Equipment Brand LA Golf Partners LLC convinced a Delaware federal judge that a virtual golf league founded by Tiger Woods and Rory McIlroy should have to fight over an “LA Golf Club” trademark in California federal court.

LA Golf showed that TGL Golf Holdings LLC improperly raced to the courthouse after a final demand letter to stop using “Los Angeles Golf Club” as a team name, the US District Court for the District of Delaware said Monday. That forum shopping weighed significantly against applying the “first-to-file” rule, the court said, forcing TGL to defend the team name in the Central District of California, where LA Golf filed its own suit.

The dismissal of TGL’s declaratory action in an opinion laced with golf and movie references by Judge Joshua D. Wolson tees up the fight over “LA Golf Club” trademarks in a Los Angeles federal courthouse in LA Golf’s home district. Wolson said declaratory judgment lawsuit’s like TGL’s are “meant to get legal clarity” for potential defendants, “not to deprive a national plaintiff of its preferred forum.”

The fight will largely hinge on the degree to which the mark will be perceived as geographically descriptive, where consumers perceive it as a merely indication of a product described by the mark and its location of origin.
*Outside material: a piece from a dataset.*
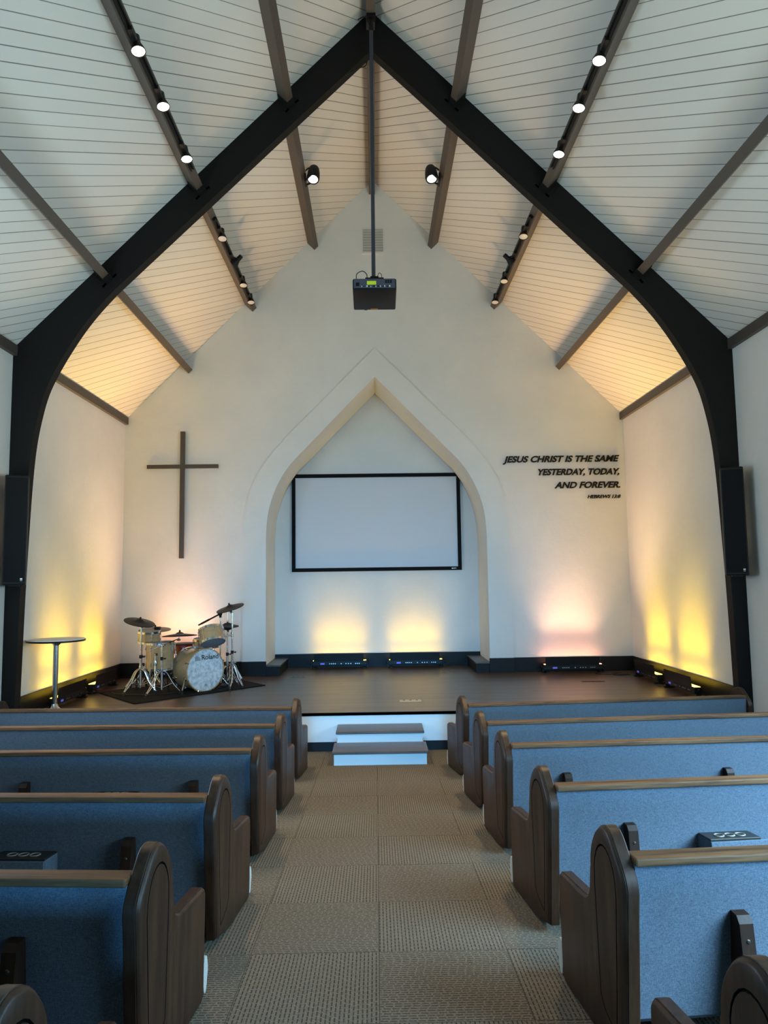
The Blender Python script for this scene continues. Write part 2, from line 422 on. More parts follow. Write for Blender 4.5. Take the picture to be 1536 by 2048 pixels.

Such marks are generally not protectable, and offer only relatively thin protection even when they become so through consumer recognition.

TGL sued LA Golf Jan. 7, the same day the six-team simulated indoor golf league debuted, and four days after LA Golf last threatened litigation. In June 2023, the league had announced that one of the teams of four PGA players would be called the Los Angeles Golf Club and applied for an “LAGC” trademark registration, which the US Patent and Trademark Office later granted. LA Golf quickly applied to register “Los Angeles Golf Club” later in June. The PTO refused LA Golf’s mark as geographically descriptive.

TGL argued it sued not to race to the courthouse but as a business necessity. But it knew at least as of an October 2023 letter that its rights were contested, Wolson pointed out.

Convenience of the parties weighed in favor of Delaware hearing the case because LA Golf “can’t complain about having to litigate” where it’s incorporated, Wolson said. But the weight was slight because TGL didn’t argue it would be inconvenient for it to litigate in California.

Flaster Greenburg PC represents TGL. Morris Nichols Arsht & Tunnell LLP represents LA Golf.

The case is TGL Golf Holdings LLC v. LA Golf Partners LLC, D. Del., No. 1:25-cv-00011, 6/9/25.